Recently I've had the opportunity to see my past struggles come up in the lives of other people... usually with relationships. A good friend called me late last night because he's struggling with trust. He's dating someone with less clean time then him (what a shocker) and while she is doing the work with positive results the change isn't always as expected. These are both good people. They're good for each other, but they are both scared of losing something that's been better than anything else they have ever experienced. She shared that she almost left him a month ago because she felt like her happiness was too dependent on him. She feared that their lives were too interwoven. Around that time, he thought she might be seeing someone else (on the sneak) because the dynamic of the relationship had changed. In turn, he wanted to act out with another woman before she had a chance to hurt him. Sounds familiar.

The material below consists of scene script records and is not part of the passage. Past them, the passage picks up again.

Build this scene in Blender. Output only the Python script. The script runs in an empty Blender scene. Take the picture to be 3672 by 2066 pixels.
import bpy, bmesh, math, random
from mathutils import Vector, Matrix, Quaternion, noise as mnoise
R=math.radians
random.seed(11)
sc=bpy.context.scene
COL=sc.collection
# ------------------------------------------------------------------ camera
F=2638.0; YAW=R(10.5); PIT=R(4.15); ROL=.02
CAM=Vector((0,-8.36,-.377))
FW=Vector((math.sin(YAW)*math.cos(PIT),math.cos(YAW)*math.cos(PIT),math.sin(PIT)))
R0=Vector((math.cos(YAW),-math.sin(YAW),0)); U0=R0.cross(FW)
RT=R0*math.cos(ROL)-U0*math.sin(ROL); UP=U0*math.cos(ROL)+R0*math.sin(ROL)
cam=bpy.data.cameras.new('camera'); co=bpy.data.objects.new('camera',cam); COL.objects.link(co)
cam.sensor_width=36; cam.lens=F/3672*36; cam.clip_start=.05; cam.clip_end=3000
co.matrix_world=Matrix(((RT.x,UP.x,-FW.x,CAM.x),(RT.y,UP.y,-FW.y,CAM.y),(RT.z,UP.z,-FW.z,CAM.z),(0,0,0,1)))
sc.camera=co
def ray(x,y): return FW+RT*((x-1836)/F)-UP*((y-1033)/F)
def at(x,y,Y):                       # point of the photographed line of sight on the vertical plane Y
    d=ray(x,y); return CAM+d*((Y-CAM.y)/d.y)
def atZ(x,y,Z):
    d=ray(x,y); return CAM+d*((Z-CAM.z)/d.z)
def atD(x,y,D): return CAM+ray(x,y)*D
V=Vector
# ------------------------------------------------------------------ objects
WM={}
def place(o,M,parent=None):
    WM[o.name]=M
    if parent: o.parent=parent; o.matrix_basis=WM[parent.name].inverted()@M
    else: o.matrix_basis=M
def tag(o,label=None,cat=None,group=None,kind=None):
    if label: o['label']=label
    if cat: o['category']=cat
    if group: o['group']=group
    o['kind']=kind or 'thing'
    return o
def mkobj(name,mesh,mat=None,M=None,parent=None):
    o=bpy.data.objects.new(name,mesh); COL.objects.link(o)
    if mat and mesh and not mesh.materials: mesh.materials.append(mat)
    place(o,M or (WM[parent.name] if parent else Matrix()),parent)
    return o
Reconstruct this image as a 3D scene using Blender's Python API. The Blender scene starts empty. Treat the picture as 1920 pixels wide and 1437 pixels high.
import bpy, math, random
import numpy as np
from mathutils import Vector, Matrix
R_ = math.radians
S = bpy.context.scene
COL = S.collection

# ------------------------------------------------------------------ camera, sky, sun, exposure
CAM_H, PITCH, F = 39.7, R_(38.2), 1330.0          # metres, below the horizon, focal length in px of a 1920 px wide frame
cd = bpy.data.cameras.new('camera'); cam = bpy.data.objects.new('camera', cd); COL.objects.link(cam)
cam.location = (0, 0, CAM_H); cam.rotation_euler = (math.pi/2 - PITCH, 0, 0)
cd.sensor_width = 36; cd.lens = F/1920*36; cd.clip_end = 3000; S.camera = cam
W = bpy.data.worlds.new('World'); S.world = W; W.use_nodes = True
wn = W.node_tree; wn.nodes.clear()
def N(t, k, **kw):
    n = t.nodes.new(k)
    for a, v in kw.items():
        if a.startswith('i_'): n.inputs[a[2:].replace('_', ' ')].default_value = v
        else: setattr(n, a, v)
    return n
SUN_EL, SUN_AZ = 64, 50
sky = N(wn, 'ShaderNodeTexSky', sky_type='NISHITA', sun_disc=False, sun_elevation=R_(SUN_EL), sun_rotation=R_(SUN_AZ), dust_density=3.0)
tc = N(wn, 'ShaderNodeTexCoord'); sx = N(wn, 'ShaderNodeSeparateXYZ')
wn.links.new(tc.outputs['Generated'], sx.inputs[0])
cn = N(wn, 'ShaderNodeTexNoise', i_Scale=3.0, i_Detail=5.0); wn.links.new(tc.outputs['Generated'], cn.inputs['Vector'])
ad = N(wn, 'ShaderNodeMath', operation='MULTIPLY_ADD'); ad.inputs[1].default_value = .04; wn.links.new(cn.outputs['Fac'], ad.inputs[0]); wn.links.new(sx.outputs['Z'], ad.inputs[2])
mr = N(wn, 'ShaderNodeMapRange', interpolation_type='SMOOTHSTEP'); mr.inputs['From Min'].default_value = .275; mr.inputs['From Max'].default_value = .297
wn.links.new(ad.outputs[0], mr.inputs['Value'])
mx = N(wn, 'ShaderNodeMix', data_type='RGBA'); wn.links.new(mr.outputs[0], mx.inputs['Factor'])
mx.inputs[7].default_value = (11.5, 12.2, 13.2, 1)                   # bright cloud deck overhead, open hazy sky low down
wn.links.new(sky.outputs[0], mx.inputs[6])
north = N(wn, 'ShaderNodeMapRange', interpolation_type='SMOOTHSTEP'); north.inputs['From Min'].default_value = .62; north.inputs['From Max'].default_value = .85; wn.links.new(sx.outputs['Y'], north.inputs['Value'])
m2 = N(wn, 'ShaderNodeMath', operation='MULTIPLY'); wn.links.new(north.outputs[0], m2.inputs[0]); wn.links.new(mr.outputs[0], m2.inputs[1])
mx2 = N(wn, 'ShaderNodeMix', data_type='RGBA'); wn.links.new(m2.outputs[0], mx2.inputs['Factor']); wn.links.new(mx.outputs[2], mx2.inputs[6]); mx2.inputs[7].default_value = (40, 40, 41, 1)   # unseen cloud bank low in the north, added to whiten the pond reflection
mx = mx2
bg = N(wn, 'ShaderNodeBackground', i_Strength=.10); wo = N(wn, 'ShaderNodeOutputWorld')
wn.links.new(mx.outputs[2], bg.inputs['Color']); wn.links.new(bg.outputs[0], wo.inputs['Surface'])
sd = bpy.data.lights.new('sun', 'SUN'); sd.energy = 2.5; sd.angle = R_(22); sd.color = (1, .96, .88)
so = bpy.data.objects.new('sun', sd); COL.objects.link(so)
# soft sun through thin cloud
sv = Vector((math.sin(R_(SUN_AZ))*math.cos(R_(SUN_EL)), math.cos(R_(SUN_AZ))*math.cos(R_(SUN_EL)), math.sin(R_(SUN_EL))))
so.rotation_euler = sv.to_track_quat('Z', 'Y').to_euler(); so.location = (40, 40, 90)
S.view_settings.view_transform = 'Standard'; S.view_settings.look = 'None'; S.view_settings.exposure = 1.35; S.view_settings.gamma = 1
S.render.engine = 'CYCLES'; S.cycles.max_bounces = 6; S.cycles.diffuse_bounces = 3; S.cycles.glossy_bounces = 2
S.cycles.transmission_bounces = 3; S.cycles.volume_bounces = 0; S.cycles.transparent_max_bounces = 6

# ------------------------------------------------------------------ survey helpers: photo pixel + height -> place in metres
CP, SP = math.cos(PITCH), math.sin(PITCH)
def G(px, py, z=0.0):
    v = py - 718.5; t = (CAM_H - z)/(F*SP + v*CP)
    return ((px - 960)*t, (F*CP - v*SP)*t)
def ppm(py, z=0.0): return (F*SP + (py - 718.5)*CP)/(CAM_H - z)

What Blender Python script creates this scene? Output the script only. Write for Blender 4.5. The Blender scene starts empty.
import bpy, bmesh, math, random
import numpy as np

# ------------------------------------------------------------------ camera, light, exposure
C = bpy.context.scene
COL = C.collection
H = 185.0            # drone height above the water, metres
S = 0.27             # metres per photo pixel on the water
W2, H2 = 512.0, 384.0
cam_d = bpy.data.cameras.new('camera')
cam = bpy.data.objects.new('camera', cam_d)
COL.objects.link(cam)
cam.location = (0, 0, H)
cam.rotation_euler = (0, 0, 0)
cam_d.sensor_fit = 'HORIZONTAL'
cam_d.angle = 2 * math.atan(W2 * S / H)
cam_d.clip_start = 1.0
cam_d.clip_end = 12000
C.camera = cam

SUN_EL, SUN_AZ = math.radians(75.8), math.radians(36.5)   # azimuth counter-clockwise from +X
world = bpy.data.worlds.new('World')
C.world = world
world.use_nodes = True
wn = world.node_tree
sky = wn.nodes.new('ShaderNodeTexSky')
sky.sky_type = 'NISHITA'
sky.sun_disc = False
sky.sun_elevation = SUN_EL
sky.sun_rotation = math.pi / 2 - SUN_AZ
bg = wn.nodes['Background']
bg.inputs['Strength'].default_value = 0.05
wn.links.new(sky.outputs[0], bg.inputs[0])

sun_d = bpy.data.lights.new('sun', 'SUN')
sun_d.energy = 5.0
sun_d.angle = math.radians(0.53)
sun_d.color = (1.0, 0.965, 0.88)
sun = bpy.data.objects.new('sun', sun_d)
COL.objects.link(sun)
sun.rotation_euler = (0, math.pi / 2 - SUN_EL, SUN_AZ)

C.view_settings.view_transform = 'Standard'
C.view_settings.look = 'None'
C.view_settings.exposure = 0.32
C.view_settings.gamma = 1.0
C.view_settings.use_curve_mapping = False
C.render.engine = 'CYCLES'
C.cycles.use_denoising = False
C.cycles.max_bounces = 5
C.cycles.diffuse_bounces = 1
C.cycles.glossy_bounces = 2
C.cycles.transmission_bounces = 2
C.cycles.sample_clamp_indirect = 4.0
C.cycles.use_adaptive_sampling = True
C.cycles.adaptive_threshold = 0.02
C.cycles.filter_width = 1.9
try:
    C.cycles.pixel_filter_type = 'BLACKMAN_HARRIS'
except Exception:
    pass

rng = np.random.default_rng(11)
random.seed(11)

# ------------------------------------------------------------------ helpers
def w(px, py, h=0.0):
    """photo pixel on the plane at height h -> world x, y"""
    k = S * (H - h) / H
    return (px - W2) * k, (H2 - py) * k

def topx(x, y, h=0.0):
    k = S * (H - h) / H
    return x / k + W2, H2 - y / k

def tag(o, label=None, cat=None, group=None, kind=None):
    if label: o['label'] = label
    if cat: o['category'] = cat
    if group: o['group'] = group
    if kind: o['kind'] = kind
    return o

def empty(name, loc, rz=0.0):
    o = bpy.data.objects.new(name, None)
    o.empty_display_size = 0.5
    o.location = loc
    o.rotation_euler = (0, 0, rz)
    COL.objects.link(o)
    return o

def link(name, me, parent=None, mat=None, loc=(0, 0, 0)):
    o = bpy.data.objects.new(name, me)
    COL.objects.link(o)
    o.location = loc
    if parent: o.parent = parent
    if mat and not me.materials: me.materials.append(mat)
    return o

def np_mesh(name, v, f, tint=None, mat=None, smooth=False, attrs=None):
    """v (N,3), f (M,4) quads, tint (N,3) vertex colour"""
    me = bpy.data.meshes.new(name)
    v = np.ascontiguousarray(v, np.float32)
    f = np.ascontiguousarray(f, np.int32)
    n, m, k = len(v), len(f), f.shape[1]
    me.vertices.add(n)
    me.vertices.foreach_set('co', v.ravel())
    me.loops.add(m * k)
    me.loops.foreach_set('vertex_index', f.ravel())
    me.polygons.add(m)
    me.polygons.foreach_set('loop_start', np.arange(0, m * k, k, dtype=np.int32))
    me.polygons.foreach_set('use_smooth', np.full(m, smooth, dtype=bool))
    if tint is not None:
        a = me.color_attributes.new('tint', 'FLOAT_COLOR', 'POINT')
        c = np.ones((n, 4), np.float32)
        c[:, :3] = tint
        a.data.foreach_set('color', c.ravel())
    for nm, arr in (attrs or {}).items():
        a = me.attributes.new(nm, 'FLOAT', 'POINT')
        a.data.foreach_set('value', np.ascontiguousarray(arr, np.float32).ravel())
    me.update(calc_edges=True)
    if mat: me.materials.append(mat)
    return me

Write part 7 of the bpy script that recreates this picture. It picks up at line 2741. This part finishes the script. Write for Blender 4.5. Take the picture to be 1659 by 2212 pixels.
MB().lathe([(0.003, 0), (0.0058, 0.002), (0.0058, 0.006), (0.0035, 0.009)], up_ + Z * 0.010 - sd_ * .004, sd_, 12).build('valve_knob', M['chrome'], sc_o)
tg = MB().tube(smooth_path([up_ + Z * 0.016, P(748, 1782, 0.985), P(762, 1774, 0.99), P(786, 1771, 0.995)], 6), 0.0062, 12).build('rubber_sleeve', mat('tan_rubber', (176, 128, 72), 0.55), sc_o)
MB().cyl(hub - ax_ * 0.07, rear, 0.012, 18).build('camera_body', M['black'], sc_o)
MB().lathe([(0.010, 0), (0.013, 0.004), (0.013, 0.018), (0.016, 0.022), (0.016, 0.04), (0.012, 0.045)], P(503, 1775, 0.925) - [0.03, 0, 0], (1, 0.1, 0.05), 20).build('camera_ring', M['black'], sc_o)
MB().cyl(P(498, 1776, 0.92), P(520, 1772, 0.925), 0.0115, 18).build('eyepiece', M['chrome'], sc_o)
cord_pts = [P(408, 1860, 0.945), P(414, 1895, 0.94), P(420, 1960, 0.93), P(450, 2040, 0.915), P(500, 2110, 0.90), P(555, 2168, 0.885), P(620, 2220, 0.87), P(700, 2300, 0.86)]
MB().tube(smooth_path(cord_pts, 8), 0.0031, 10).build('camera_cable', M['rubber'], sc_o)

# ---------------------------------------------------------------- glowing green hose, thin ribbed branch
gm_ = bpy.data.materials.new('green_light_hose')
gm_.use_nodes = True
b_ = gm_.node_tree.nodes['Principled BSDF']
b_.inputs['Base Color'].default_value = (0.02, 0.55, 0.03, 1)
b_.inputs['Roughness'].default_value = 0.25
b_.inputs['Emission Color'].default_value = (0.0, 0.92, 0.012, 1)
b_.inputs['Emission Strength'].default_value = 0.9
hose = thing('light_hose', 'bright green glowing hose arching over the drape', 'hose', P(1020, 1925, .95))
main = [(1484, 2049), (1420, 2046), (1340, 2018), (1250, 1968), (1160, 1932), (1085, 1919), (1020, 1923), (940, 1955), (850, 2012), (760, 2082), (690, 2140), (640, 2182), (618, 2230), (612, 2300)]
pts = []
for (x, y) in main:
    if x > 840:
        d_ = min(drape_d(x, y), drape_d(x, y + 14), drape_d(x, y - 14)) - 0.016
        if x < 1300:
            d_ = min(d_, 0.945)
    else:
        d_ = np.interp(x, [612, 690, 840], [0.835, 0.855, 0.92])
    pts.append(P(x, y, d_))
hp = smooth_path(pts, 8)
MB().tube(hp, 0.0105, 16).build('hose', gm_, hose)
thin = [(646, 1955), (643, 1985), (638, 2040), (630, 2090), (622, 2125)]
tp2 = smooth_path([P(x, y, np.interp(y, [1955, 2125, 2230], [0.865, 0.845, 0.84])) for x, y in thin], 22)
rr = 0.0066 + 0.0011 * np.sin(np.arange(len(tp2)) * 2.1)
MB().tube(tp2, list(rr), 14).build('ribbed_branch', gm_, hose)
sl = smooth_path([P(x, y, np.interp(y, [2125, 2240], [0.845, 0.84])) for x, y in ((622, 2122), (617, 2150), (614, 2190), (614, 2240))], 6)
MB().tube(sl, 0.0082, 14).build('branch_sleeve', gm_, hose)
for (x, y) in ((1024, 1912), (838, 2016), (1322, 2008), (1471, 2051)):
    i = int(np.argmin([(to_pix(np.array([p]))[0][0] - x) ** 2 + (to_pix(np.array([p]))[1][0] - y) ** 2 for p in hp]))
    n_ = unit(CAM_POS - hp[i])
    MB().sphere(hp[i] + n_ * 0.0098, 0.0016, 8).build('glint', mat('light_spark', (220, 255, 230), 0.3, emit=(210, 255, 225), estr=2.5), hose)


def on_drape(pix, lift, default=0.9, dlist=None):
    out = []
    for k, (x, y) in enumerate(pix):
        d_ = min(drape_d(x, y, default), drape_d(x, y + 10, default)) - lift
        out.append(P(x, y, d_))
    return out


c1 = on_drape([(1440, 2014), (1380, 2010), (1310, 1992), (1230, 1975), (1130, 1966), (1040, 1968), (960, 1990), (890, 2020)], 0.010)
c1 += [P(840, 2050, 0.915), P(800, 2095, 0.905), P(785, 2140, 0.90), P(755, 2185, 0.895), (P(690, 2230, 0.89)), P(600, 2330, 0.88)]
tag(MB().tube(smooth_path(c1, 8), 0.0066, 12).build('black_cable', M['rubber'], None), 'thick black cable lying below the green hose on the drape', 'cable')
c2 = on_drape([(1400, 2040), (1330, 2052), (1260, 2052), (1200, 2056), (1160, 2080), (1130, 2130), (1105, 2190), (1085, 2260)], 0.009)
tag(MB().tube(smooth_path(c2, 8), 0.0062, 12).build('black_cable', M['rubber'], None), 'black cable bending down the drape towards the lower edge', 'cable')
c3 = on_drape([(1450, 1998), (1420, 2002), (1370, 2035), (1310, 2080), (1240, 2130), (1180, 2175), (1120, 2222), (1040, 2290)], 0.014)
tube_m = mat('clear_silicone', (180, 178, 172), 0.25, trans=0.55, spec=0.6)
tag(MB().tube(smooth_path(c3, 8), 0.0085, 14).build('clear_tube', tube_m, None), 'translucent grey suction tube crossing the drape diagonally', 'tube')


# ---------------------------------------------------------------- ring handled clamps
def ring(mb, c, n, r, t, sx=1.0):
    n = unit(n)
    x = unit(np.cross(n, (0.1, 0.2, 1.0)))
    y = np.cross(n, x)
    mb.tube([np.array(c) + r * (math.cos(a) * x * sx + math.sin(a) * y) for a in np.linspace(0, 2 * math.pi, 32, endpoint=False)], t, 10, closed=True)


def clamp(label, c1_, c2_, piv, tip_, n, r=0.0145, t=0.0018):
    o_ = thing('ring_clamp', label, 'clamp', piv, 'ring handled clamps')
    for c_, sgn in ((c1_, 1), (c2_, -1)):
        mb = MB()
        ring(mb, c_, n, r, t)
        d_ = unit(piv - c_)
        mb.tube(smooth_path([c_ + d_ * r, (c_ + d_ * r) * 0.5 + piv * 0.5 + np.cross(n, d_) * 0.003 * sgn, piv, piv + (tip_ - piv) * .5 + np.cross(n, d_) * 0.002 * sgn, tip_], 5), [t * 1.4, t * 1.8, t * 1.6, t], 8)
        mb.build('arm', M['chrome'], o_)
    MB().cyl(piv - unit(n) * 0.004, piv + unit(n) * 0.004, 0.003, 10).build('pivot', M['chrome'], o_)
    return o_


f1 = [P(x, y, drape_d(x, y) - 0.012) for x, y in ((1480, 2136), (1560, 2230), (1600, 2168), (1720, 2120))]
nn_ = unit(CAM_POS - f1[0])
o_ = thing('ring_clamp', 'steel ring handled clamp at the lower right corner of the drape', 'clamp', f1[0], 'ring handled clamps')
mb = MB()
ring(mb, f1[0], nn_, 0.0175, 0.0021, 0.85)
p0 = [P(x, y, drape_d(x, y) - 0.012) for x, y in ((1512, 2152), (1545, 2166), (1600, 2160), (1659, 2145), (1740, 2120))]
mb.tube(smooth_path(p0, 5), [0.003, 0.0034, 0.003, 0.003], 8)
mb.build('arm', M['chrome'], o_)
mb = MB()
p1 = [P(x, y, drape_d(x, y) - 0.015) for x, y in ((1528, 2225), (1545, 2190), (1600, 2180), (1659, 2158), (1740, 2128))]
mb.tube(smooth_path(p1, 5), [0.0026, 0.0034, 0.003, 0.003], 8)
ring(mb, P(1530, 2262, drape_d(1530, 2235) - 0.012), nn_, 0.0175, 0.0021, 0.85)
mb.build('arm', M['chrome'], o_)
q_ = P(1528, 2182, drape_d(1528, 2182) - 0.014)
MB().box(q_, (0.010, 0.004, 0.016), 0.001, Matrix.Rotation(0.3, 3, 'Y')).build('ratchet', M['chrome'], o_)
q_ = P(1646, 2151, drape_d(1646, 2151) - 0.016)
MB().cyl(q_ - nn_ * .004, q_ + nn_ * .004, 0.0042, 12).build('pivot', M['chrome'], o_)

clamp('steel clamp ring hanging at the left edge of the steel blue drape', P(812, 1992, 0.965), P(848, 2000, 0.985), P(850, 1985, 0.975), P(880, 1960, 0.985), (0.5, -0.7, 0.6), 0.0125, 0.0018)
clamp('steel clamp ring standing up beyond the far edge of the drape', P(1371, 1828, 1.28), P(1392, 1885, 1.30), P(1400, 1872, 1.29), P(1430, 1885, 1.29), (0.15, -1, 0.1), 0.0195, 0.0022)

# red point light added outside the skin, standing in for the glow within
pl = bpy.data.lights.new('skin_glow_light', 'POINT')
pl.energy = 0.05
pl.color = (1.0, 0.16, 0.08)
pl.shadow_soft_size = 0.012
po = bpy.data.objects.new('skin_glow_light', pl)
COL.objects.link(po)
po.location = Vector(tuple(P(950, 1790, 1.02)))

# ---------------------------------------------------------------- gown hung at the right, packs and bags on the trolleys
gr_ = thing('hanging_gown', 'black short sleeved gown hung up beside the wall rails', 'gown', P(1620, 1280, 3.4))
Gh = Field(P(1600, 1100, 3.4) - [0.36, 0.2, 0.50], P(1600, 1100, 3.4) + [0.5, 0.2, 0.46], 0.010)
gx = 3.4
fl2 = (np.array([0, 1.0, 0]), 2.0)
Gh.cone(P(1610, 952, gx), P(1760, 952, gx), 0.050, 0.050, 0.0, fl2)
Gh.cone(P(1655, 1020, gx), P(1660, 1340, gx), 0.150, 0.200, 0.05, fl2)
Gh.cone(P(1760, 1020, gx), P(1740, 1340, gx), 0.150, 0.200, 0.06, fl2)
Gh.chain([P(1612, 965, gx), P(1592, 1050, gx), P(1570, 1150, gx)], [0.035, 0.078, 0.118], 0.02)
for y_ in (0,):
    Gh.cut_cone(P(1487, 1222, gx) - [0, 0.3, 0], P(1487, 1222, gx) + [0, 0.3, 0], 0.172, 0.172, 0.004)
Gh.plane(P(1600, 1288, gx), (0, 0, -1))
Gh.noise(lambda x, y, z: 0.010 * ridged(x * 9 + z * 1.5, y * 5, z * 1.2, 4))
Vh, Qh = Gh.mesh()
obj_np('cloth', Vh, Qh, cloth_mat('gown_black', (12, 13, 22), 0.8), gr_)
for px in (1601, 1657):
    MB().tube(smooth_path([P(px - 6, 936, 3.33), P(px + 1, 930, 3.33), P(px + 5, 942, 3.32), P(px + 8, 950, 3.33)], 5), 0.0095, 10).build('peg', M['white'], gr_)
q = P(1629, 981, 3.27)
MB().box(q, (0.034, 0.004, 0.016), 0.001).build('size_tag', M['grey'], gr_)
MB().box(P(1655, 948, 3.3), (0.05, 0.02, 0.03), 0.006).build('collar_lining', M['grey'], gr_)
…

Another couple having problems hits equally close to home. They're both women: one of them is in school and the other has a full time job. One of them hates to fight, fears losing her partner, and just can't bring herself to share what she needs... so she hangs on each moment pitching from happy to sad, content to broken hearted. It's not easy to watch. Again, I know them both and believe that they're each good people, but the lack of communication is going to kill the relationship. Maybe there would be no relationship if the quiet one opened her mouth, but that's a risk she is going to have to take.
With both of these scenarios I've encouraged everyone to keep their side of the street clean. Open your mouth and say what you need. If the other person can't give you what you need then it's time to leave. In most relationships, compromise can be found and everyone gets what they want. The obsession and compulsion common to most of us is fueled by guilt and shame. If either of these relationships ended by cheating I know everyone involved would wonder, "What if? Had I only not done 'whatever' then we'd still be together." Well guys and gals, here is your opportunity. Take action before it's too late.
We all need to say what we need (tell us what your problem is and how we can help). I'm amazed at how people react when I tell them that I need something (emotionally or just a helping hand). Maybe the world was always like this and I didn't realize it. Honestly, I thought that only the best looking people, or the funniest, or the toughest, or the richest could get what they wanted in this life. Self confidence comes from accomplishment, self esteem through praise. Anyone with 30 days, 60 days, 90 days can feel that sense of accomplishment. You're building on something new. Don't allow the past to dictate your worth. Move forward to where you want to go. Climb out of the mud. I promise you that there is solid ground. If you do the work required, then you'll find that place faster than I did. You won't have to hurt yourself, someone else, or allow yourself to be a doormat. You're worth it and if the people around you don't feel that way then find some new people. Family isn't going to forgive right away (and they shouldn't) so get with us and we'll help you, cheer you. The program works through inspiration (powers of example), but the work on yourself can only be accomplished through self motivation. Take a risk, dammit. What do you have to lose?!